Im Gegensatz zu anderen alten, mit Sexualität oder Erotik verwobenen Lehrwerken und Techniken wie Tantra oder Kamasutra stellt „Vaginal Kung Fu“ die Frau in den Mittelpunkt – Koko sieht ihren Workshop als feministisches Empowerment. Wenn man in sich drin nichts fühle, erklärt sie, sei man darauf angewiesen, dass der oder die Partner*in handelt: „Man wird passiv.“ Aber Vaginal Kung Fu verleihe einem nicht nur physische, sondern auch eine psychische Stärke.
Der Begriff stammt aus dem Taoismus und ist über 5.000 Jahre alt
Obwohl im Taoismus das „Fließen der weiblichen Säfte“ durchaus nicht nur als Gefälligkeit gegenüber Frauen propagiert, sondern vor allem für den Mann als günstig und gesund angesehen wurde. Synergieeffekte vielleicht. „Ich mache mit den Kursteilnehmerinnen auch eine Übung, die das Nein-Sagen zelebriert“, sagt Koko und erzählt von Frauen, die die Grenzen ihres Körpers nicht wirklich fühlen, nicht verstehen, was er ihnen gerade kommuniziert. Und wenn ein Yoni-Ei ihnen dabei helfen kann, diesen Dingen näher zu kommen – wieso nicht? „Das Ei öffnet Blockaden“, ist sich Koko sicher.

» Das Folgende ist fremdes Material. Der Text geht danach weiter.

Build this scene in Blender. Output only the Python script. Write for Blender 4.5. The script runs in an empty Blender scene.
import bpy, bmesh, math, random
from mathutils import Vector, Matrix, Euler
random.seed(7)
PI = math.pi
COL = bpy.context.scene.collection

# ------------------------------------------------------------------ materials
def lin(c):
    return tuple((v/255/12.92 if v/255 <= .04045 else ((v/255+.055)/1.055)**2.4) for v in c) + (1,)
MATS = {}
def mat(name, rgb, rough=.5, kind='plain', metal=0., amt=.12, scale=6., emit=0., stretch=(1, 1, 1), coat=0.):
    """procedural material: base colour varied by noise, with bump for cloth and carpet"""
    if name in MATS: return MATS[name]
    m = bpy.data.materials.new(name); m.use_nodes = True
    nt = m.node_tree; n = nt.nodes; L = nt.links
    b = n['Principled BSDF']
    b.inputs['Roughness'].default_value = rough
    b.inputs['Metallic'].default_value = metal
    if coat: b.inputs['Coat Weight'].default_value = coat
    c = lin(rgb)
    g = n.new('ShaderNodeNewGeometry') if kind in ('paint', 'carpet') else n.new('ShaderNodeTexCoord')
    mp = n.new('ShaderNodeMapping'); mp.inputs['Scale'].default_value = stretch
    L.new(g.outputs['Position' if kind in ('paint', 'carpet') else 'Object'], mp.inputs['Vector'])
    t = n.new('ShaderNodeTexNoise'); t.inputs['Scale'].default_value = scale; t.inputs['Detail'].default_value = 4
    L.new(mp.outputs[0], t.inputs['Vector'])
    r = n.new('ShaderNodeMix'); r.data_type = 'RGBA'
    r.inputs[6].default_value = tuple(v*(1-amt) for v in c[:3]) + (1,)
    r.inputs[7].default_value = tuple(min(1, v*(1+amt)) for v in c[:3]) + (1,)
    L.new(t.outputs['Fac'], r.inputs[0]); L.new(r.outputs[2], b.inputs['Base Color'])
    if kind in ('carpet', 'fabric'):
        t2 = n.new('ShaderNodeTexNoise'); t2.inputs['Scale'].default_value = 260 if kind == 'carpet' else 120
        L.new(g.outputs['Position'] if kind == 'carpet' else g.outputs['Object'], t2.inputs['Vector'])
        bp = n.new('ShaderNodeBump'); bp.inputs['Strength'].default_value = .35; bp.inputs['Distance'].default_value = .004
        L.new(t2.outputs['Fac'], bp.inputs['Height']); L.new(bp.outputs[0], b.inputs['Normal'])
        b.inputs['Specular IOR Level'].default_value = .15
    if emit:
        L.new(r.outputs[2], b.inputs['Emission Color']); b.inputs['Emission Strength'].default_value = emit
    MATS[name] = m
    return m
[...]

Der (Sex-)Appeal des Wortes „Vaginal Kung Fu“ hat jedenfalls schon zu unglaublichen Bildern im Netz geführt. Auf einem steht eine Frau breitbeinig im Sporthöschen und Hemd am Strand, im Schritt baumelt ein Surfbrett. „Das ist albern“, sagt Koko, „es geht überhaupt nicht darum, wie viel Gewicht man heben kann.“ Bemerkenswert sieht es dennoch aus. Auch wenn man kaum erkennt, wie es funktioniert – die Teilnehmerinnen ihres Workshops können selbstverständlich ebenfalls einen Rock oder ein Handtuch nutzen, um ihre frisch gestärkte Mitte für sich allein zu haben und sie je nach Empfinden zu verhüllen: „Du wirst keine Muschi zu sehen bekommen, sofern die andere das nicht möchte“, sagt Koko.
Übrigens gibt es auch den Begriff „Penis Kung Fu“ – jeder kennt die Witze über Shaolin-Mönche, die mit ihrem Penis Gewichte haben. Absurd, sagt Koko. Die Beckenbodenmuskulatur dagegen könne man bei Männern genauso trainieren. Nur wohl eher nicht mit dem Yoni-Ei.